WHAT TO DO. Give back every line exactly as it appears, pictures excluded.

GIVEN DATA.
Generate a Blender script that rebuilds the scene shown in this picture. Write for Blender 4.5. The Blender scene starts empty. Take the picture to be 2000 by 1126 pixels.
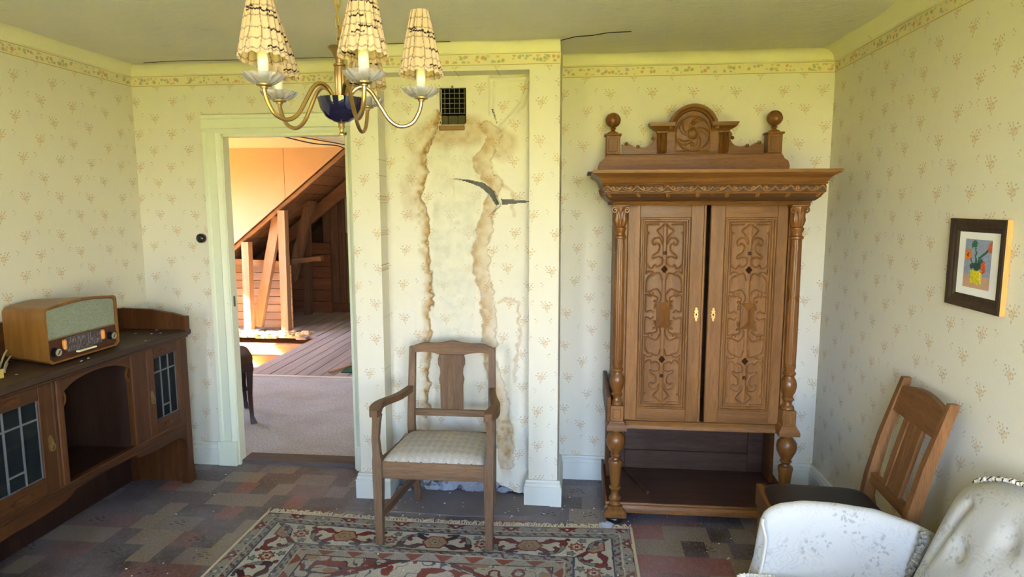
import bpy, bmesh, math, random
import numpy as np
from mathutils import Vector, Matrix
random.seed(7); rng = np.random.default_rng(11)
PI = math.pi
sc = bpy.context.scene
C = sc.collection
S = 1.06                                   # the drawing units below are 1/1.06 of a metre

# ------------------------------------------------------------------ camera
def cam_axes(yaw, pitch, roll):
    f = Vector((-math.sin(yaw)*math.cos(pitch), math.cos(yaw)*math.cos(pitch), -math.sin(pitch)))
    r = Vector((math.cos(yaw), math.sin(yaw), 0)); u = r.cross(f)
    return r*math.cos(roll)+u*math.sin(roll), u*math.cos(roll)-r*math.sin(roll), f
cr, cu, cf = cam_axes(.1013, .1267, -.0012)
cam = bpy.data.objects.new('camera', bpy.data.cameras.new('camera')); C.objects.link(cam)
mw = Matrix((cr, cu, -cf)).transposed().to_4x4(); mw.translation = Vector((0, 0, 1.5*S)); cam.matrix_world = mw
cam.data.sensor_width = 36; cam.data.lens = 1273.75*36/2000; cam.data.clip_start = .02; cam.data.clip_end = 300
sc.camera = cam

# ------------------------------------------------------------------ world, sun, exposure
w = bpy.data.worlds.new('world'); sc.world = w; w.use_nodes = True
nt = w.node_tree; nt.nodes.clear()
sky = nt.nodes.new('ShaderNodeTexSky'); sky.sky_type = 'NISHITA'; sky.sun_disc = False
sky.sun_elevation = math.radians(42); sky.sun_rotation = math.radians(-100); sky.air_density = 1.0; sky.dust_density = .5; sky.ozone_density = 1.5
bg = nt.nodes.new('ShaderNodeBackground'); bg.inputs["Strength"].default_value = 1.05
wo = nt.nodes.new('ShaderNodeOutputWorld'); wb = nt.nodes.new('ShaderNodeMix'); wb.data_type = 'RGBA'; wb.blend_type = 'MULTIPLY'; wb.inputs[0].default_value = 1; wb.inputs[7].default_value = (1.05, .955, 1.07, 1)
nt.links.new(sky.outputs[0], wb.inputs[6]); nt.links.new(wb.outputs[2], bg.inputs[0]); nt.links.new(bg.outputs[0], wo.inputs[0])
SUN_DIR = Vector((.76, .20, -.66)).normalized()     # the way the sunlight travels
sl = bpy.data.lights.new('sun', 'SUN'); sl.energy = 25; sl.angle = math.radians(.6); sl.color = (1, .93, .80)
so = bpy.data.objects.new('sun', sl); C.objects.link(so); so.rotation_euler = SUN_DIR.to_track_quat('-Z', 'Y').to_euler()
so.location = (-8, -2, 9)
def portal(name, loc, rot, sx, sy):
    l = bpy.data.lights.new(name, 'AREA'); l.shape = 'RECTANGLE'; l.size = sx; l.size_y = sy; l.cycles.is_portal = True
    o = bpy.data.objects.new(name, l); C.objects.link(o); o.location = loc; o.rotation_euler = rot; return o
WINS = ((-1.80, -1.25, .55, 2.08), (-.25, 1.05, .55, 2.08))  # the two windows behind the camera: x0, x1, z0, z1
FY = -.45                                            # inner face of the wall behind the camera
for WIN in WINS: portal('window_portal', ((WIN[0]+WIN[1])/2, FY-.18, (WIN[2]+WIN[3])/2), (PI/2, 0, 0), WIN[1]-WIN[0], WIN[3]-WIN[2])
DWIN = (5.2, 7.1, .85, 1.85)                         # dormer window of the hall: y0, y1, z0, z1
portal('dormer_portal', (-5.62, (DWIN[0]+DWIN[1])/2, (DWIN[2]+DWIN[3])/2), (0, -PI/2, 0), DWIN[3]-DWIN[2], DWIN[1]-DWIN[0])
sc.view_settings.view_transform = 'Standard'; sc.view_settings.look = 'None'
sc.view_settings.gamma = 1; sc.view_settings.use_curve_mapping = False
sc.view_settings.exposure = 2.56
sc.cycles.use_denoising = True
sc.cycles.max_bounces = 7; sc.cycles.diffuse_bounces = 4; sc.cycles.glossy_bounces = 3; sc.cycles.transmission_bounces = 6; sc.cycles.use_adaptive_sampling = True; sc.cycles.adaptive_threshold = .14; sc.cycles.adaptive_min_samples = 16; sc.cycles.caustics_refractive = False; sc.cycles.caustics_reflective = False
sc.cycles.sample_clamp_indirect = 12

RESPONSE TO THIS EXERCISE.
Generate a Blender script that rebuilds the scene shown in this picture. Write for Blender 4.5. The Blender scene starts empty. Take the picture to be 2000 by 1126 pixels.
import bpy, bmesh, math, random
import numpy as np
from mathutils import Vector, Matrix
random.seed(7); rng = np.random.default_rng(11)
PI = math.pi
sc = bpy.context.scene
C = sc.collection
S = 1.06                                   # the drawing units below are 1/1.06 of a metre

# ------------------------------------------------------------------ camera
def cam_axes(yaw, pitch, roll):
    f = Vector((-math.sin(yaw)*math.cos(pitch), math.cos(yaw)*math.cos(pitch), -math.sin(pitch)))
    r = Vector((math.cos(yaw), math.sin(yaw), 0)); u = r.cross(f)
    return r*math.cos(roll)+u*math.sin(roll), u*math.cos(roll)-r*math.sin(roll), f
cr, cu, cf = cam_axes(.1013, .1267, -.0012)
cam = bpy.data.objects.new('camera', bpy.data.cameras.new('camera')); C.objects.link(cam)
mw = Matrix((cr, cu, -cf)).transposed().to_4x4(); mw.translation = Vector((0, 0, 1.5*S)); cam.matrix_world = mw
cam.data.sensor_width = 36; cam.data.lens = 1273.75*36/2000; cam.data.clip_start = .02; cam.data.clip_end = 300
sc.camera = cam

# ------------------------------------------------------------------ world, sun, exposure
w = bpy.data.worlds.new('world'); sc.world = w; w.use_nodes = True
nt = w.node_tree; nt.nodes.clear()
sky = nt.nodes.new('ShaderNodeTexSky'); sky.sky_type = 'NISHITA'; sky.sun_disc = False
sky.sun_elevation = math.radians(42); sky.sun_rotation = math.radians(-100); sky.air_density = 1.0; sky.dust_density = .5; sky.ozone_density = 1.5
bg = nt.nodes.new('ShaderNodeBackground'); bg.inputs["Strength"].default_value = 1.05
wo = nt.nodes.new('ShaderNodeOutputWorld'); wb = nt.nodes.new('ShaderNodeMix'); wb.data_type = 'RGBA'; wb.blend_type = 'MULTIPLY'; wb.inputs[0].default_value = 1; wb.inputs[7].default_value = (1.05, .955, 1.07, 1)
nt.links.new(sky.outputs[0], wb.inputs[6]); nt.links.new(wb.outputs[2], bg.inputs[0]); nt.links.new(bg.outputs[0], wo.inputs[0])
SUN_DIR = Vector((.76, .20, -.66)).normalized()     # the way the sunlight travels
sl = bpy.data.lights.new('sun', 'SUN'); sl.energy = 25; sl.angle = math.radians(.6); sl.color = (1, .93, .80)
so = bpy.data.objects.new('sun', sl); C.objects.link(so); so.rotation_euler = SUN_DIR.to_track_quat('-Z', 'Y').to_euler()
so.location = (-8, -2, 9)
def portal(name, loc, rot, sx, sy):
    l = bpy.data.lights.new(name, 'AREA'); l.shape = 'RECTANGLE'; l.size = sx; l.size_y = sy; l.cycles.is_portal = True
    o = bpy.data.objects.new(name, l); C.objects.link(o); o.location = loc; o.rotation_euler = rot; return o
WINS = ((-1.80, -1.25, .55, 2.08), (-.25, 1.05, .55, 2.08))  # the two windows behind the camera: x0, x1, z0, z1
FY = -.45                                            # inner face of the wall behind the camera
for WIN in WINS: portal('window_portal', ((WIN[0]+WIN[1])/2, FY-.18, (WIN[2]+WIN[3])/2), (PI/2, 0, 0), WIN[1]-WIN[0], WIN[3]-WIN[2])
DWIN = (5.2, 7.1, .85, 1.85)                         # dormer window of the hall: y0, y1, z0, z1
portal('dormer_portal', (-5.62, (DWIN[0]+DWIN[1])/2, (DWIN[2]+DWIN[3])/2), (0, -PI/2, 0), DWIN[3]-DWIN[2], DWIN[1]-DWIN[0])
sc.view_settings.view_transform = 'Standard'; sc.view_settings.look = 'None'
sc.view_settings.gamma = 1; sc.view_settings.use_curve_mapping = False
sc.view_settings.exposure = 2.56
sc.cycles.use_denoising = True
sc.cycles.max_bounces = 7; sc.cycles.diffuse_bounces = 4; sc.cycles.glossy_bounces = 3; sc.cycles.transmission_bounces = 6; sc.cycles.use_adaptive_sampling = True; sc.cycles.adaptive_threshold = .14; sc.cycles.adaptive_min_samples = 16; sc.cycles.caustics_refractive = False; sc.cycles.caustics_reflective = False
sc.cycles.sample_clamp_indirect = 12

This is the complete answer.